We were buried therefore with him by baptism into death, in order that, just as Christ was raised from the dead by the glory of the Father, we too might walk in newness of life.
Romans 6:4

Nope. Not symbolic. We were buried with Jesus. United in His real-and-not-symbolic death.

I’m not saying that I understand how that all works. But this is what I do know: after I was baptized at age 14, I experienced a remarkable newness–not merely spiritual, but physical, a joy that effected all of me and made it easier to say no to sin and yes to Jesus. I asked Jesus to be my Savior at age 3, so 11 years were not lost; they were simply not lived as fully as they could have been.

This phrase has echoed in my heart since I heard a friend say it:

There is mystery in Communion; there is power in Communion.

The same is true of baptism. We are washed and joined in Jesus’ death and resurrection through the physical act of baptism. We are fed with true food and true drink when we eat and drink the bread and wine of Communion.

I’m not saying that I understand how the Communion reality works either—that I can say with the assurance of the Catholic Church that the bread becomes physical bread and the wine physical blood. (Otherwise, I’d need to be doing some converting…) All I have are Jesus’ words:

For My flesh is food indeed, and My blood is drink indeed. He who eats My flesh and drinks My blood abides in Me, and I in him…This is My body which is given for you; do this in remembrance of Me…This cup is the new covenant in My blood, which is shed for you.
John 6:55, 56; Luke 22:19, 20

Let me tell you, as one who has struggled most of her life with food addiction and condemnation that results from that, I need true food and true drink. And I need it at least weekly to feed me! It’s not symbolic; it’s reality. It takes me to the foot of the cross,  with a heart of thankfulness for being loved and a heart of brokenness over sin, and yet here is hope that He is not a God faraway, symbolically. He is near. He comes to me through bread and wine. He lets me digest Him, take Him into myself in a way that no symbol could ever suffice.

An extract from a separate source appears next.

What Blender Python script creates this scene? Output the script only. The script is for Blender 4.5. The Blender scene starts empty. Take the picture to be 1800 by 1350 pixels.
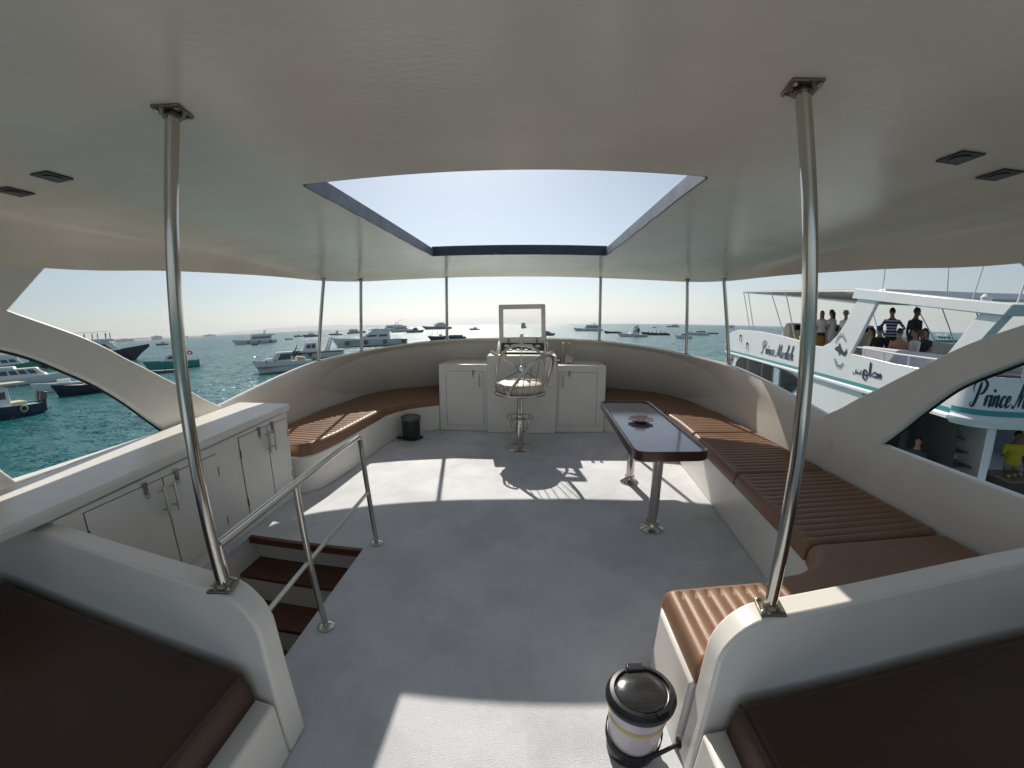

This effects every part of my life. It means that I can live in the intersection of spirit and flesh, at the crux of the Cross, in everything I do—mothering, wifing, cooking, cleaning, teaching Spanish, writing fiction or blog posts, singing, talking to the cashier at Walmart, even and especially resting. Because my flesh matters in eternity. So does yours. Don’t fall prey to the lie that only ‘spiritual’ things matter. It’s straight from hell.